For the following options, “jetpack” applies to any armor upgrade or technological, hybrid, or magic item that gives you a flight speed, or gives you a bonus to Athletics checks made to jump (including items that increase your land speed enough that the increased speed gives you a bonus to Athletics checks to jump). “Using” the jetpack means being able to activate it and expending any battery power, use duration, fuel, or similar consumable required to gain the flight or bonus to Athletics checks to jump.

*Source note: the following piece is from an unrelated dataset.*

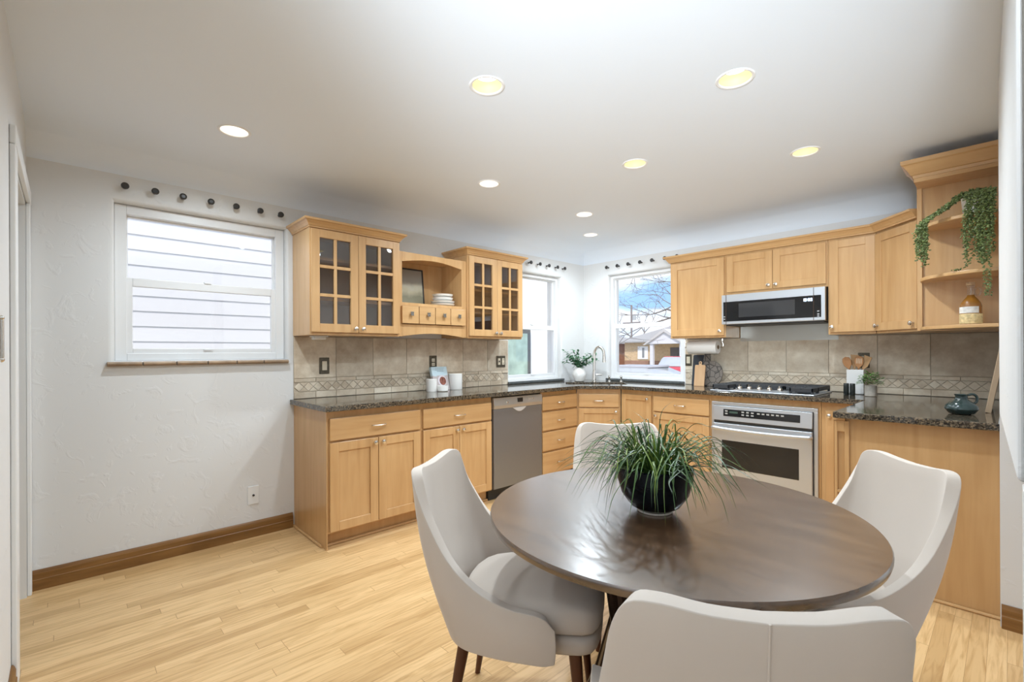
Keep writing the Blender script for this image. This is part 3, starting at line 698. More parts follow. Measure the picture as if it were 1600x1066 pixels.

You don’t actually need to take an action to do this, it is part of whatever action is required in the Jet Justsu option.
Jet Back (Combat)
Benefit: When you are attacked by a foe you observing (see States of Awareness), as a purely defensive reaction you can use your jetpack to dodge out of the way. You can move up to half your land or fly speed, and gain a +4 circumstance bonus to your AC against that one attack, and to any Reflex save required by the attack. On your next turn, you must take a Move action to recover as your first action. If you are prevented from doing this (such as if you are stunned), you fall prone. You are also off-target until the end of your next round.
Jet Punch (Combat)
Benefit: You can use your jetpack as part of a charge. You do not take a -2 penalty to your attack roll as with a normal charge, but your penalty to AC increases by -2 (normally to -4 AC). You add half the item level of your jetpack, to a maximum of half your ranks in Piloting, to your damage on a a successful attack.
You may also want to take Jet Charge, Mobility, Sky Jockey, and Spring Attack as part of your Jet Justsu techniques.